Benefit fraud that we all have to pay for

01 January 2000
Benefit fraud that we all have to pay for

Most of us think we pay too much in taxes. I don't. I like to think my money is being spent by the Government to help the less well-off. But I do object when the Government turns a blind eye to wholesale benefits fraud.

Equally pernicious and costly is the way the benefits system is designed to encourage people to stay out of work.

Last November, when I opened my Indian restaurant, Café Spice, my eyes widened as I discovered how such practices are costing us billions.

When interviewing people for various positions at Café Spice, I unearthed a fraud that is being perpetrated in a high number of Indian/Bangladeshi restaurants around the UK.

Cash payments

Time and again we heard the same story as we interviewed staff. They all wanted to know how much money they would get "in hand". In other words, they insisted on being paid cash, because that was how their previous employers had paid them.

Almost without exception, they shamelessly refused employment unless a maximum of £110 was put through the books (the rest paid in cash), so that they could continue to claim benefits.

This demand was so common that the only conclusion to be drawn is that this fraud is widespread.

Restaurateurs in this sector who want to stay legal and compete for the best must, as a consequence, pay enormous and almost uneconomic gross rates of pay to staff.

Then I chanced across a benefits system that encourages people to stay unemployed.

I sought to employ an ex-Smollensky manager at Café Spice. He is a family man, with a mortgage and large debts.

He seemed to be sorely in need of money, work and some self respect - or so I thought.

Wanting to help

I wasn't certain that he was right for Café Spice, but I wanted to help him. Because of my uncertainty, I offered him a two-month contract as a duty manager at £18,000pa, renewable if things worked out. I thought he would jump at the chance. But he didn't. And here's why.

He received £105 net Income Support from the Department of Social Security (DSS), equivalent to about £6,500pa gross. The DSS also paid his mortgage interest of about £600 per month. He claimed that if he took my temporary job, he could soon find himself in worse circumstances than if he stayed out of work.

By taking my job, his income support would cease immediately and so too would the mortgage interest payments. If after two months I decided not to renew his contract, he would have to wait a full four months before his DSS support would be reinstated.

He simply could not take the risk of making his family worse off if things didn't work out. In short, he was snookered. And so too are we tax payers under this absurd system that pays people to stay at home without self-respect and purpose.

Beating the problem

I then came up with a way round his problem.

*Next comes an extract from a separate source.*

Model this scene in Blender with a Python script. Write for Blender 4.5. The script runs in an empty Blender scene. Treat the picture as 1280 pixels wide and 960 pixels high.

Why not work for me for nothing for two months in return for a promissory note which he could claim from me at some indeterminate point in the future - say, after he got more permanent employment?

This may not have been legal, but before I could check it out he said my idea wouldn't work.

He was prohibited from accepting unpaid work because, having been unemployed for more than a year, the system obliged him to attend utterly useless and irrelevant training courses at short notice. If he failed to attend, he would lose benefits.

It appears that the social security benefits system is geared to allow people to keep their heads just above water, but prevents them from reaching for a life-line should one appear. Crazy or what?

Government ministers, please do something about this situation - and quickly. Those of us who like paying tax to help society don't like to see our money being squandered in this manner.